Demokraten ohne Strategie
Die demokratischen Parteien in Deutschland haben der AfD und ihrer modernen Social-Media-Strategie bislang nur wenig entgegengesetzt. Wenn Bundeskanzler Olaf Scholz auf seinem frisch angelegten TikTok-Kanal versucht, den jungen Menschen den Charme seiner abgewetzten Aktentasche näherzubringen ("Da drin sind...Akten"), dann ist das fast rührend, wirkt aber auch recht verloren in der grellen TikTok-Welt. Am Ende erreicht die AfD auf der chinesischen Plattform so viele junge Menschen in Deutschland wie alle anderen Parteien zusammen: CDU, CSU, SPD, Grüne, FDP und Linke.

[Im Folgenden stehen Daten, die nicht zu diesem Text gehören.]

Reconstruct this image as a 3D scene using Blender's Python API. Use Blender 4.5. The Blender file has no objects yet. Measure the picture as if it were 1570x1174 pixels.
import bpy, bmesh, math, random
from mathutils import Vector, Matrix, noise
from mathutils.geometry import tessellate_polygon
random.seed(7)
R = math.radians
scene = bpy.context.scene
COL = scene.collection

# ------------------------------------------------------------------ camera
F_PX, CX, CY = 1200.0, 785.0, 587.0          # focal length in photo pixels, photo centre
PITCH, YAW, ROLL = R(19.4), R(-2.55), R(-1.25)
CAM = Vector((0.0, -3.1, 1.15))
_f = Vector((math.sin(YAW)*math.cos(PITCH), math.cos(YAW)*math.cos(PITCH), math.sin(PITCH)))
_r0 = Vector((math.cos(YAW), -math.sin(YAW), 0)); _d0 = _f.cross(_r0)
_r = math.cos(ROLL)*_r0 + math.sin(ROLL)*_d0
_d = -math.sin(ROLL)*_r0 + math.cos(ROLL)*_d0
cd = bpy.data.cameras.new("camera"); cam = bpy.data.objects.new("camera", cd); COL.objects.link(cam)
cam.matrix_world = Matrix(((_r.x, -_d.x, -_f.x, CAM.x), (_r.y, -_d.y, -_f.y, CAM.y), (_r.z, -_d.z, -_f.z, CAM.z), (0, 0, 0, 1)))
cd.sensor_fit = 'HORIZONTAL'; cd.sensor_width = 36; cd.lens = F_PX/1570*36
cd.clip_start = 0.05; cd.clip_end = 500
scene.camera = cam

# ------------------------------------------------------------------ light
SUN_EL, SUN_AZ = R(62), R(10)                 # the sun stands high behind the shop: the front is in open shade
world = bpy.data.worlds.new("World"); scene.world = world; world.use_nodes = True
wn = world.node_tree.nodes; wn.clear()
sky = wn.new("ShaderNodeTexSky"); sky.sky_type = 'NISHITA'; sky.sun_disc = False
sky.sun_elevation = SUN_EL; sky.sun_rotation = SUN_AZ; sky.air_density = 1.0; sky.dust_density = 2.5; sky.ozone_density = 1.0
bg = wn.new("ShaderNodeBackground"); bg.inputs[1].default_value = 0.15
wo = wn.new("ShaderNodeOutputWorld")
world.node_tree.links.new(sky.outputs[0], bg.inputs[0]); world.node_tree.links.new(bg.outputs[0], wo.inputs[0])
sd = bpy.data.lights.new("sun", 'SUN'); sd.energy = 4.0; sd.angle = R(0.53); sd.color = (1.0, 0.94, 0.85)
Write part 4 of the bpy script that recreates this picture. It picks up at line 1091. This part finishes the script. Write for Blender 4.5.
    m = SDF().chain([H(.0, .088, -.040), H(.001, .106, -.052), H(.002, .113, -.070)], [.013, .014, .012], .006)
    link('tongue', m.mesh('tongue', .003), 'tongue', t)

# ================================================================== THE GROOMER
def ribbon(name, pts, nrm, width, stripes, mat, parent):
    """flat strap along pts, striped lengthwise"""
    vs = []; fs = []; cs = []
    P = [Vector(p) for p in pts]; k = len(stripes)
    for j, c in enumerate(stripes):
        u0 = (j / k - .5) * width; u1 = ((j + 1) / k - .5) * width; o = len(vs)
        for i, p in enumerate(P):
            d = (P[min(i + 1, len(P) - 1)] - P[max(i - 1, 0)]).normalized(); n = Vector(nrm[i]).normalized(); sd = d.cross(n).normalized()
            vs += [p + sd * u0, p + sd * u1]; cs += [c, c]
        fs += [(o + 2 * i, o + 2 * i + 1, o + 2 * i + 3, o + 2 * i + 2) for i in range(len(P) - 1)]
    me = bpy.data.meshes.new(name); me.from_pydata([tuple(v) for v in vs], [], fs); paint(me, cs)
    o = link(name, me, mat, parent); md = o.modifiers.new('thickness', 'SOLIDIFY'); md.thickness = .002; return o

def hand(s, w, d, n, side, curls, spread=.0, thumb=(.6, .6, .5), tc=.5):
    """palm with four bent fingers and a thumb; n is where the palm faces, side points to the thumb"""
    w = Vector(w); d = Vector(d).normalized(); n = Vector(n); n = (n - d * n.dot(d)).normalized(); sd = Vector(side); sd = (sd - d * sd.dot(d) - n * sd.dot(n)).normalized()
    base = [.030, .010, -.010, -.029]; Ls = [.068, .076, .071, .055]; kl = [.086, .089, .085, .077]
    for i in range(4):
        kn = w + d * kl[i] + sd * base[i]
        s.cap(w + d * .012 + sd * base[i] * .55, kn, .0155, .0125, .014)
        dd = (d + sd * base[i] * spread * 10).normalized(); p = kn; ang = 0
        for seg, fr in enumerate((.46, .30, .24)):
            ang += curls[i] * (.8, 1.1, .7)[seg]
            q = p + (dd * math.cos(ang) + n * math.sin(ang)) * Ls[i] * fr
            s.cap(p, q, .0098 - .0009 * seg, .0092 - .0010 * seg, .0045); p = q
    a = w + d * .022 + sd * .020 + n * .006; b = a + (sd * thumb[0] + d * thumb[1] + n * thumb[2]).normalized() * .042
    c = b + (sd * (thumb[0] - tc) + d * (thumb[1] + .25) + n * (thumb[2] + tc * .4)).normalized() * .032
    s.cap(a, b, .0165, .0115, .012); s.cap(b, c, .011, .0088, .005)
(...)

Das starke Abschneiden der AfD bei den Jungwählern hat möglicherweise auch einen inhaltlichen Grund: noch vor fünf Jahren war die größte Sorge der Jugend der menschengemachte Klimawandel und seine Folgen. Im Jahr 2024 ist das Thema in den Hintergrund geraten. Laut einer aktuellen Studie der Bertelsmann-Stiftung sorgen sie sich vor allem um den Frieden in Europa. "Frieden sichern" nannte eine Mehrheit der 16- bis 25-Jährigen als wichtigste Aufgabe. Entsprechend versuchte sich die AfD in den vergangenen Monaten als "Friedenspartei" zu inszenieren - und hatte bei der Jugend damit offensichtlich Erfolg.